• **PROBLEM REQUIREMENTS**: Search the entries below. Return every line that has "finishes" in it.

(Scene script records)
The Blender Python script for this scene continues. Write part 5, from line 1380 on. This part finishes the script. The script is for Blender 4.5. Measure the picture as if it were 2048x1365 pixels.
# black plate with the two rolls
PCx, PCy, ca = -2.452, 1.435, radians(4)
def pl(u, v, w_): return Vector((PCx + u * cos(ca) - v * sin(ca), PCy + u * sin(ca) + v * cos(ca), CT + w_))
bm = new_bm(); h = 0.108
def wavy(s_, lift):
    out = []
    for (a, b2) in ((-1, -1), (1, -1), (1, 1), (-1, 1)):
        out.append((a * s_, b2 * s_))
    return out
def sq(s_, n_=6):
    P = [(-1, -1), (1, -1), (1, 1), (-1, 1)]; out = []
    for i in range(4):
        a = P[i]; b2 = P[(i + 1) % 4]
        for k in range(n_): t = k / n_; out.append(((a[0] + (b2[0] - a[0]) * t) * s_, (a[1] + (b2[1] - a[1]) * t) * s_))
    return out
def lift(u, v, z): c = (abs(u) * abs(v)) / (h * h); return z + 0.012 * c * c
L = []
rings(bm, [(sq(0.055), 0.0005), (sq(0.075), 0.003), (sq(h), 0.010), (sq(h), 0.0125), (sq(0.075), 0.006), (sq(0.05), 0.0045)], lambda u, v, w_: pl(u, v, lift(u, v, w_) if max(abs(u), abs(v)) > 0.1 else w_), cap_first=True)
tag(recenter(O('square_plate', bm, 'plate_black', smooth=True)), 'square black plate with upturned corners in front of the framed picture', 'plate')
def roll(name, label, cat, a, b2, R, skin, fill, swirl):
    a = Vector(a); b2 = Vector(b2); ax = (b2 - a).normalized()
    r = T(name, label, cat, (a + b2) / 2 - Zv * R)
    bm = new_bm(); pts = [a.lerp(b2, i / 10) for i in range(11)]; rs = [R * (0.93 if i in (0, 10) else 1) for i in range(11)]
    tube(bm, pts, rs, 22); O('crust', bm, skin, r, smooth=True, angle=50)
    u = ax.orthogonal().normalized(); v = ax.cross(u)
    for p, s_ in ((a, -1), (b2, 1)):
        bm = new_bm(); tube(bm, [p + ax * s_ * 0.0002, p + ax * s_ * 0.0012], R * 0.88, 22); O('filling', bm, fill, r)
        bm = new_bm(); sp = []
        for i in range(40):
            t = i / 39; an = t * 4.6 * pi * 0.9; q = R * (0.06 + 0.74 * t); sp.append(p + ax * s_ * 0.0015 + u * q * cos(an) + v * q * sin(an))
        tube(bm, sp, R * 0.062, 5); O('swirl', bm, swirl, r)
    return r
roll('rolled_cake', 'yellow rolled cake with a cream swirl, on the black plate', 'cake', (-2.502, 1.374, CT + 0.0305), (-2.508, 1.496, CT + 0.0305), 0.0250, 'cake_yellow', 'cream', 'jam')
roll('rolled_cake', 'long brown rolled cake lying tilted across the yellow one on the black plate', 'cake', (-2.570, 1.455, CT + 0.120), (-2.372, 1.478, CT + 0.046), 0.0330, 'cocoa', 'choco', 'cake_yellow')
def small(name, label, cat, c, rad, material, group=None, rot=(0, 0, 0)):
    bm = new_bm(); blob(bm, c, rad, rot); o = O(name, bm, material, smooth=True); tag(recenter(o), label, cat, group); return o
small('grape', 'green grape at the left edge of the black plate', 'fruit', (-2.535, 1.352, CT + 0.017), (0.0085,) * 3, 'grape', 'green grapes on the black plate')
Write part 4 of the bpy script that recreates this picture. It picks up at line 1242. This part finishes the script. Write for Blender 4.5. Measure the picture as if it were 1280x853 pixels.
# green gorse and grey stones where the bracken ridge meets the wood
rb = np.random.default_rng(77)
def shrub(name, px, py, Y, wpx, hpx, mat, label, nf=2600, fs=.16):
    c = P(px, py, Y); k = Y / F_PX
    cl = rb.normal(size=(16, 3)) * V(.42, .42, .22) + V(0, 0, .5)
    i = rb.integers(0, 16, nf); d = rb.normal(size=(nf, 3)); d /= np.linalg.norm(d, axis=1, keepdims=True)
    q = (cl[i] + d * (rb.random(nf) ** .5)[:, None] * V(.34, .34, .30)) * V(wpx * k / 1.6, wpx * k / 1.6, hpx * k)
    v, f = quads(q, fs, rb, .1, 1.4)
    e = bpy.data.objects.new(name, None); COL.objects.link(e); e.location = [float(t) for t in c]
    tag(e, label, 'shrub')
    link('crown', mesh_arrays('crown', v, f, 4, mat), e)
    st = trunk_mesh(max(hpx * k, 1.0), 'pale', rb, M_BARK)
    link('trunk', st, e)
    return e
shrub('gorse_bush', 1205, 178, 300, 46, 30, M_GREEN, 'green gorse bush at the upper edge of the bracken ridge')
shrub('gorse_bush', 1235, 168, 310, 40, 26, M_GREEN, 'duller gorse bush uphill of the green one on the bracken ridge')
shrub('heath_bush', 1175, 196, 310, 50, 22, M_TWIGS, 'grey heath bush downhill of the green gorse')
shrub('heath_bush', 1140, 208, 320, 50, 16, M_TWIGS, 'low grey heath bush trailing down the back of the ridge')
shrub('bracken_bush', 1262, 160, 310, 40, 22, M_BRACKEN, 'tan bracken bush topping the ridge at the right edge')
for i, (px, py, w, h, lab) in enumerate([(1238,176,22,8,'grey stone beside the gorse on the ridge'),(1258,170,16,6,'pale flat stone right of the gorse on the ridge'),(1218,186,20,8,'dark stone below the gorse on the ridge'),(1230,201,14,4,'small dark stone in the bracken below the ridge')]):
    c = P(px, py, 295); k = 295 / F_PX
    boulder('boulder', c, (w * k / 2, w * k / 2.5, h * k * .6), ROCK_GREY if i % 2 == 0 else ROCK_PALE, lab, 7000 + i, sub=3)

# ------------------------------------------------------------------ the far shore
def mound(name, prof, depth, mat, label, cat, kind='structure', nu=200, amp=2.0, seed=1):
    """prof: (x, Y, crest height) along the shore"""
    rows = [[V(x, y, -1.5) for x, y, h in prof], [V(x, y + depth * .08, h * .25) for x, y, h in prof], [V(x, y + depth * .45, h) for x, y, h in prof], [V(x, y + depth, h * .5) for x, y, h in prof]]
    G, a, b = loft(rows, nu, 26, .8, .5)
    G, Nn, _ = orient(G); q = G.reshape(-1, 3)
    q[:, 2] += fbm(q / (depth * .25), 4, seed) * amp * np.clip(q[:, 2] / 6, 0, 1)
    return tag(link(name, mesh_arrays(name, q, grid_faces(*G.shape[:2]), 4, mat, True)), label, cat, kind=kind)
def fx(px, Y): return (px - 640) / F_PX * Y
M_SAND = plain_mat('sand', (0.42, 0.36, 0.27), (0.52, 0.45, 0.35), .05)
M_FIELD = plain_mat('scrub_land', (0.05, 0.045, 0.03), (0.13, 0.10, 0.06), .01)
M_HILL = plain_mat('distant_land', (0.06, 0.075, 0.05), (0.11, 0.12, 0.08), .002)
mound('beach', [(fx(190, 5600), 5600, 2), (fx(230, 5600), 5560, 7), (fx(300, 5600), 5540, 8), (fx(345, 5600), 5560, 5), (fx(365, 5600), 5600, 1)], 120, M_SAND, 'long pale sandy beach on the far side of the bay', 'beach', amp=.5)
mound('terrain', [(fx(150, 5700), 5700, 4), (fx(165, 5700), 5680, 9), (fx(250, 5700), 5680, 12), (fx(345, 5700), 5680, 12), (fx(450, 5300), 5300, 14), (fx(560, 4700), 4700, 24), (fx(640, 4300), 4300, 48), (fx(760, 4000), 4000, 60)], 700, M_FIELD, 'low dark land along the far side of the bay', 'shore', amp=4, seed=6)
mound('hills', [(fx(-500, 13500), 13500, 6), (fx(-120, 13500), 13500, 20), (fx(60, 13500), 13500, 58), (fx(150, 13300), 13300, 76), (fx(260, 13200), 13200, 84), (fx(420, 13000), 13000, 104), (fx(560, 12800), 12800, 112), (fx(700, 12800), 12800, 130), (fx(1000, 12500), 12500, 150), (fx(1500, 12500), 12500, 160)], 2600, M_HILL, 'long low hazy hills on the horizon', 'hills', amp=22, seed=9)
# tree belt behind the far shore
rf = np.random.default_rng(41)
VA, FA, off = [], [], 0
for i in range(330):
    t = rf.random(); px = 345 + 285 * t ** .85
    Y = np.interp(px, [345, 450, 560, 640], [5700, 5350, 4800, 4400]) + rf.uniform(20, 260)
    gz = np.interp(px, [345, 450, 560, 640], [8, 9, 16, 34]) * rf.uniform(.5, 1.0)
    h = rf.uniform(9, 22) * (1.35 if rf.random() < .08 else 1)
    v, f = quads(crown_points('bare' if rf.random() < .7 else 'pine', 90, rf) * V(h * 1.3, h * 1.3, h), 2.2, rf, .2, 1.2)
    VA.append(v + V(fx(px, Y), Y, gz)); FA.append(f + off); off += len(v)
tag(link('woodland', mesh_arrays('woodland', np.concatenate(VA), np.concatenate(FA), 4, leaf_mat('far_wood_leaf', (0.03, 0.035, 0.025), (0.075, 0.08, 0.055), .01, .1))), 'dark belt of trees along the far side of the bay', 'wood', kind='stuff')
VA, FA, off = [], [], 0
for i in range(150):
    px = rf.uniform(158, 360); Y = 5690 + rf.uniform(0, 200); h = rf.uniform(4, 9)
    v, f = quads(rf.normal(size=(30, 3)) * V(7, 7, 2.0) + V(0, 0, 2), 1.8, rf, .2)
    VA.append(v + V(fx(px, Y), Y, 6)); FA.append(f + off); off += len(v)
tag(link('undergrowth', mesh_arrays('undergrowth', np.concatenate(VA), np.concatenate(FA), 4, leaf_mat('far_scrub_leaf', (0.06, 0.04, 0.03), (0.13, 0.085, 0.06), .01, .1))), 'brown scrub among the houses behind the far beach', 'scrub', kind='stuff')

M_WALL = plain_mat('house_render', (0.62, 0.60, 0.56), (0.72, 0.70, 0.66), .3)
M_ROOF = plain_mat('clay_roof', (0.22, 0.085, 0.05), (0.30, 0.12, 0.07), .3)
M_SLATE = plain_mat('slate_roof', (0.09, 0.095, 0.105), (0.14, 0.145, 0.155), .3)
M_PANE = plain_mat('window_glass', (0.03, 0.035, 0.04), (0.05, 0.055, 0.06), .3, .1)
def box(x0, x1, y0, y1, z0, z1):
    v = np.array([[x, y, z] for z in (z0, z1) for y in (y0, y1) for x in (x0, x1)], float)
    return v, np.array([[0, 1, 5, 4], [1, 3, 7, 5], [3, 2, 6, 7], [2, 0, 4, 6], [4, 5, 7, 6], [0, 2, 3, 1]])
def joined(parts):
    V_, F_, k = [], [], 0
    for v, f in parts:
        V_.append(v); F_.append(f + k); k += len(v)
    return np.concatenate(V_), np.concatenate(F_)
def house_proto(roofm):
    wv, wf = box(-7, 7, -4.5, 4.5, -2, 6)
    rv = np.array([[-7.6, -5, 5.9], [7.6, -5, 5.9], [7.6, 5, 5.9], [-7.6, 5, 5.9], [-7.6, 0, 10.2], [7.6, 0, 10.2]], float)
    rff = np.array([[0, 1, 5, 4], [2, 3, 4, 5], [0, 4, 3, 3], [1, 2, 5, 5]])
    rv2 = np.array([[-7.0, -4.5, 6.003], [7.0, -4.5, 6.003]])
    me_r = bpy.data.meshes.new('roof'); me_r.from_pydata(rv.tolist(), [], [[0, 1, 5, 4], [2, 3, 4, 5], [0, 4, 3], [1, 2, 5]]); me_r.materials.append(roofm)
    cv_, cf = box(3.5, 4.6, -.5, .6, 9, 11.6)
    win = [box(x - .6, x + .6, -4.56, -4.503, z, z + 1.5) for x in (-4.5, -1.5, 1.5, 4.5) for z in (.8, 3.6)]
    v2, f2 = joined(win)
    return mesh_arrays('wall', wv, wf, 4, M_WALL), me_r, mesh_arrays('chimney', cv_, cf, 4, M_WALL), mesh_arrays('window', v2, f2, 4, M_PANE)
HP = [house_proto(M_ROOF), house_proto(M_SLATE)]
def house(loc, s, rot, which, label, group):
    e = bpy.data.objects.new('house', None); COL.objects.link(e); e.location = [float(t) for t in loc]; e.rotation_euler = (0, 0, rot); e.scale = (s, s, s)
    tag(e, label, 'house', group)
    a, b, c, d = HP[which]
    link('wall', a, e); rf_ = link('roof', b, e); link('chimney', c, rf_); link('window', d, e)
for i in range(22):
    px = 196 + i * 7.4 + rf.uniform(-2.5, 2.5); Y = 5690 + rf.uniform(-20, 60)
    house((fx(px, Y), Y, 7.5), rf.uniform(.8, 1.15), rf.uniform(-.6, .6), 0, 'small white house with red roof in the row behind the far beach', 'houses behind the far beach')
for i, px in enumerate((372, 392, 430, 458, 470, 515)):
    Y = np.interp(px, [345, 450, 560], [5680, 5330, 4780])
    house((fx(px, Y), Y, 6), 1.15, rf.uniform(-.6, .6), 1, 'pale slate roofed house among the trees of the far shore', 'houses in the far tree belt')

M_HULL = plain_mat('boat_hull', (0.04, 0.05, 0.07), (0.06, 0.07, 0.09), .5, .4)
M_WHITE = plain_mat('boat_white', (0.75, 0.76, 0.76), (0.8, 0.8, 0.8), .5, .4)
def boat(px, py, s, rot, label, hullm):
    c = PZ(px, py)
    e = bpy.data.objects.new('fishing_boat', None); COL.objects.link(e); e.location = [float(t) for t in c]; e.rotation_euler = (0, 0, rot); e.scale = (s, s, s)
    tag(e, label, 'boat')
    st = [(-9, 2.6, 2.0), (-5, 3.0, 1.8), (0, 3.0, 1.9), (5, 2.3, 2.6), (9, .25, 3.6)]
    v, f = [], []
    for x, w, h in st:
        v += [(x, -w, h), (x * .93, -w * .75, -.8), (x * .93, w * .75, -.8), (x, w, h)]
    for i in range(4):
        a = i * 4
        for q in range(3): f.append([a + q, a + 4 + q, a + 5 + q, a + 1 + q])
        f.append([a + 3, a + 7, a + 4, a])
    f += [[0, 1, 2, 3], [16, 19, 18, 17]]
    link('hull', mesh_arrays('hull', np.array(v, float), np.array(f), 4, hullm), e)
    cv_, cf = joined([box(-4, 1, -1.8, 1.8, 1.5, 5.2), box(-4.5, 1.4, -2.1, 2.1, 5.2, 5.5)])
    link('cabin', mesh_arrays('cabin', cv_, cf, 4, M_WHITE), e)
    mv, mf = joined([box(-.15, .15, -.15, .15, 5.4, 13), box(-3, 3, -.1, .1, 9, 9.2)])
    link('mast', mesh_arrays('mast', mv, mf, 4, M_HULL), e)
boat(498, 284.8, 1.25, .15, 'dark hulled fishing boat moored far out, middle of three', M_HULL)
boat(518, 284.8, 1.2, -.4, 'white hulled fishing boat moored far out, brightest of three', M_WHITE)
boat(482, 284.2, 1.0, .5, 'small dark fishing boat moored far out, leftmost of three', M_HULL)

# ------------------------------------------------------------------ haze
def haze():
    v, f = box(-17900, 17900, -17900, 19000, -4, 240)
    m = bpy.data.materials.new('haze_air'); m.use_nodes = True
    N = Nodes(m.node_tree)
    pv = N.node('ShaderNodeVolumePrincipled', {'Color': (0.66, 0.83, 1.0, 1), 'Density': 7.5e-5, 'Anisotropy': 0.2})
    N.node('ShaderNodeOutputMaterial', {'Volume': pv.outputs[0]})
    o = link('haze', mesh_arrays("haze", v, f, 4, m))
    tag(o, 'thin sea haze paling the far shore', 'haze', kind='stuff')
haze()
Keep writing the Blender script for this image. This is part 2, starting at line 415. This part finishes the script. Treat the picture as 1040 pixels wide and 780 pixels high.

• **RESULT OF THE TASK**:
The Blender Python script for this scene continues. Write part 5, from line 1380 on. This part finishes the script. The script is for Blender 4.5. Measure the picture as if it were 2048x1365 pixels.
Write part 4 of the bpy script that recreates this picture. It picks up at line 1242. This part finishes the script. Write for Blender 4.5. Measure the picture as if it were 1280x853 pixels.
Keep writing the Blender script for this image. This is part 2, starting at line 415. This part finishes the script. Treat the picture as 1040 pixels wide and 780 pixels high.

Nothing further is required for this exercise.